At the time of last March's Budget, the OBR was projecting UK growth of 2% this year. It cut this forecast to 1.2% in December. The latest 0.6% growth forecast for this year contrasts with the 2.9% expansion for 2013 forecast by the OBR in 2010.
The OBR yesterday cut its forecast of UK growth in 2014 from 2% to 1.8% – well adrift of a long-term average annual rate of expansion of around 2.5%. It still projects growth will accelerate to 2.3% in 2015, 2.7% in 2016, and 2.8% in 2017. Given the lack of accuracy of its longer-term forecasts in 2010, we should not bank on such a rapid acceleration.
Mr Osborne went for dramatic impact with his "penny off a pint" revelation on beer duty.
He rather skipped over the billions of pounds of additional public sector borrowing now projected in coming years because of the UK's economic woes, which have seen the country stripped of its triple-A credit rating by international agency Moody's.
The OBR has raised its projection of public sector net borrowing in 2012/13, the fiscal year just ending, from £80bn at the time of the autumn statement in December to £86bn. The net borrowing forecast for 2013/14 has been hiked from £99bn to £108bn, and that for 2014/15 raised from £88bn to £97bn. The net borrowing projection for 2015/16 has been increased from £73bn to £87bn, with the forecast for 2016/17 hiked from £49bn to £61bn and that for 2017/18 raised from £31bn to £42bn. In June 2010, the OBR projected 2015/16 net borrowing of £20bn.
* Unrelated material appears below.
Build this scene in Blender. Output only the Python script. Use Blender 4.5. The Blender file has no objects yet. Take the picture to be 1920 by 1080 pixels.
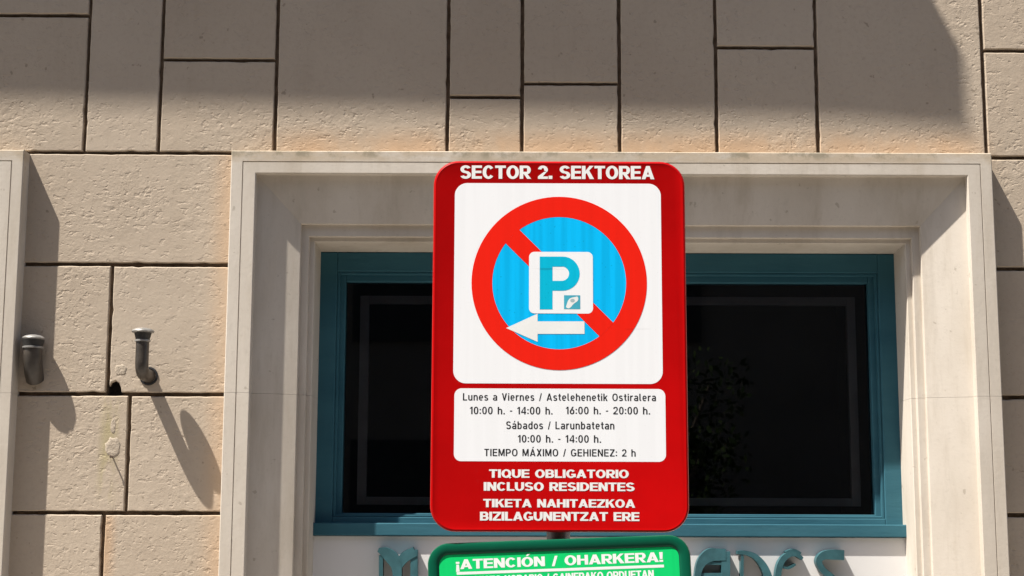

And the OBR forecasts that, excluding the Government's decisions to bring Royal Mail's historic pension fund assets into the public sector and to transfer the cash balances in the Bank of England's asset purchase facility to the Exchequer, underlying public sector net borrowing will be £120.9bn in 2012/13 and £119.8bn in 2013/14.
Outstanding UK public sector net debt, as a share of annual GDP, is projected to rise from 71.8% in 2011/12 to 75.9% in 2012/13, and then to 79.2%, 82.6%, 85.1% and 85.6% over the following four fiscal years to 2016/17, before falling to 84.8% in 2017/18. Mr Osborne's target is for public sector net debt to be falling as a share of GDP in 2015/16, so this looks almost certain to be missed.
In December, the OBR projected public sector net debt as a share of GDP would peak at 79.9% in 2015/16.
The OBR now forecasts public sector net debt will rise from £1104bn in 2011/12 to £1637bn in 2017/18.
It projects the UK unemployment rate, on the International Labour Organisation measure, will be 7.9% this year, before rising to 8% in 2014, then falling to 7.9% in 2015, 7.4% in 2016, and 6.9% in 2017.
Mr Osborne made much of better-than-expected unemployment figures recently. However, in 2010, the OBR projected an ILO unemployment rate of 7% for this year, falling to 6.1% by 2015.
There is no doubting the OBR's latest grim forecasts tell the tale of a much longer and harsher economic winter than the Chancellor expected.